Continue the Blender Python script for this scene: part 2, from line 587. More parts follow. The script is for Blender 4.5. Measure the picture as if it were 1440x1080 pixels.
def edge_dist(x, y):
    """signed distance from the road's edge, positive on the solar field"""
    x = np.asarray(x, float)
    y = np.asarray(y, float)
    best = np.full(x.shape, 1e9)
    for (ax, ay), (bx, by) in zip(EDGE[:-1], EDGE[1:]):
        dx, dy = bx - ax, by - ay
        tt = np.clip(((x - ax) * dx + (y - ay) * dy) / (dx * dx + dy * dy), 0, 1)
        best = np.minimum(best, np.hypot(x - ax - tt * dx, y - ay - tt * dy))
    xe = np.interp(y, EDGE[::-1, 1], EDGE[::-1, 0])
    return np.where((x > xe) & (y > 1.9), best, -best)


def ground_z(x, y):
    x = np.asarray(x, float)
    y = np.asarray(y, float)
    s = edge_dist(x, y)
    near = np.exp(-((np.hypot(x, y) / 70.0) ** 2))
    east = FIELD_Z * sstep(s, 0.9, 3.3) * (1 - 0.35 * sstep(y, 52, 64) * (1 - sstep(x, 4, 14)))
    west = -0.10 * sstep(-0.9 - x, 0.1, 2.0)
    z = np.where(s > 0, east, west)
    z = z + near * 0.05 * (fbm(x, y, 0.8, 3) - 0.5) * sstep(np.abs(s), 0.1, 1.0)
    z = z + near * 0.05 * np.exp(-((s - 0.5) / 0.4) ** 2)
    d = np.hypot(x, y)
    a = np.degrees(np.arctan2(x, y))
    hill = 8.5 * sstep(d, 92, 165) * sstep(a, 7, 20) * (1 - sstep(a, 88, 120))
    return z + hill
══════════
* **AIM**
From the first line to the last, please quote the material above exactly.

* **WRITTEN RESPONSE**
Continue the Blender Python script for this scene: part 2, from line 587. More parts follow. The script is for Blender 4.5. Measure the picture as if it were 1440x1080 pixels.
def edge_dist(x, y):
    """signed distance from the road's edge, positive on the solar field"""
    x = np.asarray(x, float)
    y = np.asarray(y, float)
    best = np.full(x.shape, 1e9)
    for (ax, ay), (bx, by) in zip(EDGE[:-1], EDGE[1:]):
        dx, dy = bx - ax, by - ay
        tt = np.clip(((x - ax) * dx + (y - ay) * dy) / (dx * dx + dy * dy), 0, 1)
        best = np.minimum(best, np.hypot(x - ax - tt * dx, y - ay - tt * dy))
    xe = np.interp(y, EDGE[::-1, 1], EDGE[::-1, 0])
    return np.where((x > xe) & (y > 1.9), best, -best)


def ground_z(x, y):
    x = np.asarray(x, float)
    y = np.asarray(y, float)
    s = edge_dist(x, y)
    near = np.exp(-((np.hypot(x, y) / 70.0) ** 2))
    east = FIELD_Z * sstep(s, 0.9, 3.3) * (1 - 0.35 * sstep(y, 52, 64) * (1 - sstep(x, 4, 14)))
    west = -0.10 * sstep(-0.9 - x, 0.1, 2.0)
    z = np.where(s > 0, east, west)
    z = z + near * 0.05 * (fbm(x, y, 0.8, 3) - 0.5) * sstep(np.abs(s), 0.1, 1.0)
    z = z + near * 0.05 * np.exp(-((s - 0.5) / 0.4) ** 2)
    d = np.hypot(x, y)
    a = np.degrees(np.arctan2(x, y))
    hill = 8.5 * sstep(d, 92, 165) * sstep(a, 7, 20) * (1 - sstep(a, 88, 120))
    return z + hill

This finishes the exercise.